Mary Quitman, like many previous generations of her family, was born and raised in Hale County, Alabama. Her mother’s family were cattle farmers and her father’s family were bankers. In the early 1980’s, Mary Quitman’s father, Reid Lawson, started a small catfish farm in Sawyerville and worked on the farm. Several years later, Reid purchased property in Perry County between Newbern and Uniontown, constructed fish ponds, and moved his farming operations. Today, the farm consists of 350 acres of water and produces approximately 2.5 million pounds of catfish per year.

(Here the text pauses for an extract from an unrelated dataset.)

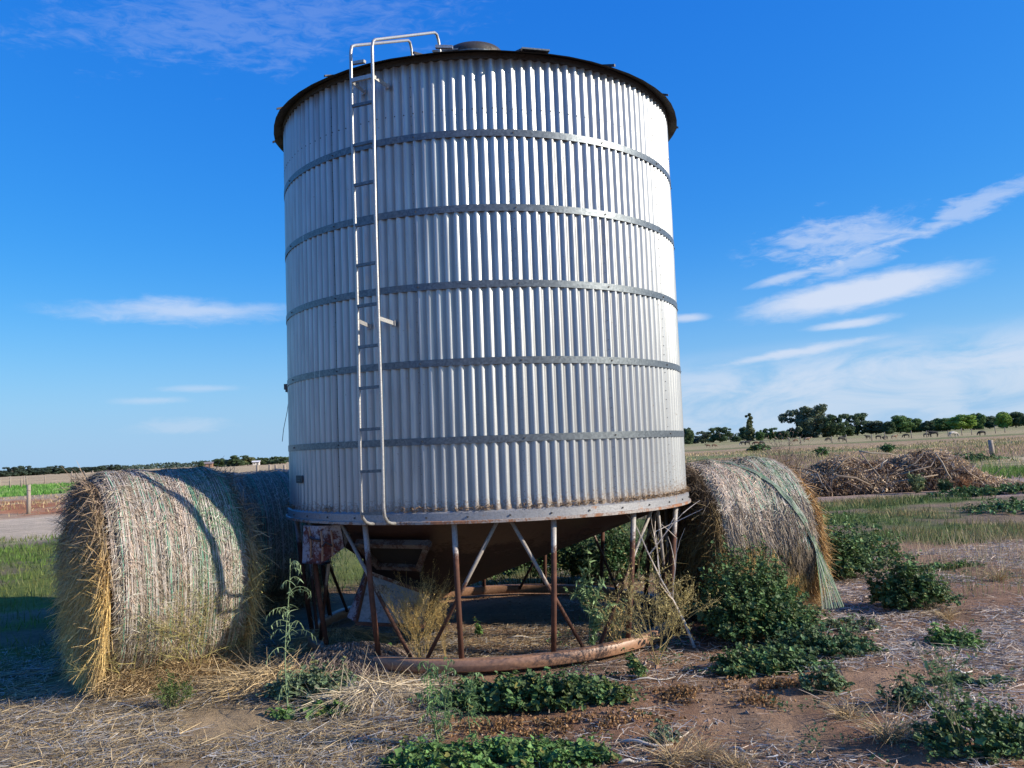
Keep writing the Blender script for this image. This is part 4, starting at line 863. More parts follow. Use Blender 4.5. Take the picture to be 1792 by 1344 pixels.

After graduating from high school, Mary Quitman left Greensboro and moved to Tuscaloosa to attend the University of Alabama. After four fun years at Alabama (which included 1 National Championship for the Tide), she graduated with a major in finance. After college she lived in Birmingham, New York, and Tuscaloosa and worked for two regional banks. “While living in these great places as a young adult was fun, I dreaded going to work at these big banks. It was nothing like I thought it would be. I had worked for the Peoples Bank of Greensboro during the summers in high school and naively thought the experiences would be similar.” So, in 2008, Mary Quitman moved back to Greensboro to work for the Peoples Bank and to help her father with the farm bookkeeping. As the farm grew, so did her responsibilities. She is now in charge of overseeing the farm’s daily operations and financial matters.
Mary Quitman’s sister, Amy Cooper, recently moved back to Greensboro with her family and is involved with the family farm. With the help of farm manager, Menno Clemmer, and co-manager, Rozel Hoskins, Lawson Catfish Farm is thriving. They are rebuilding older ponds and should have an additional 40 acres ready to stock in the fall.
Mary Quitman’s family is traceable back to the earliest days at Harvest Select. Her father, Reid was one of the 5 original founders of the company which opened its doors in 1991. Today, Mr. Lawson still serves on the board of directors along with another original founder, George Smelley as well as Randy Rhodes and other partners within Greene Group.
Today, Harvest Select is a vertically integrated fish farm, hatchery, and processing plant that employees approximately 370 people and manages over 4,400 acres of water across the Blackbelt and Mississippi Delta. Lawson Catfish Farm was also one of the founding members of Alabama Catfish Feedmill located in Uniontown.
Mary Quitman is married to William Holmes and has three children: Mary Coleman (13), Elizabeth (7), and Lawson (6). In addition to being a mother and working at the bank and the farm, Mary Quitman serves on the Southern Academy Board of Trustees, The University of Alabama Honor’s College Board of Visitors, the Department of Camp McDowell, and is a member and Trustee of St. Paul’s Episcopal Church in Greensboro. “It is funny how things work out. While my family has farmed and banked here and has had a love for the land here for well over 100 years, I originally didn’t plan on coming back here. But here I am – farming and banking in Hale and Perry Counties. And there is nowhere I would rather be. There is nowhere William and I would rather raise our family. I pray that we will continue to be good stewards of our community and the land so that our children and future generations will be able to live here and say the same.”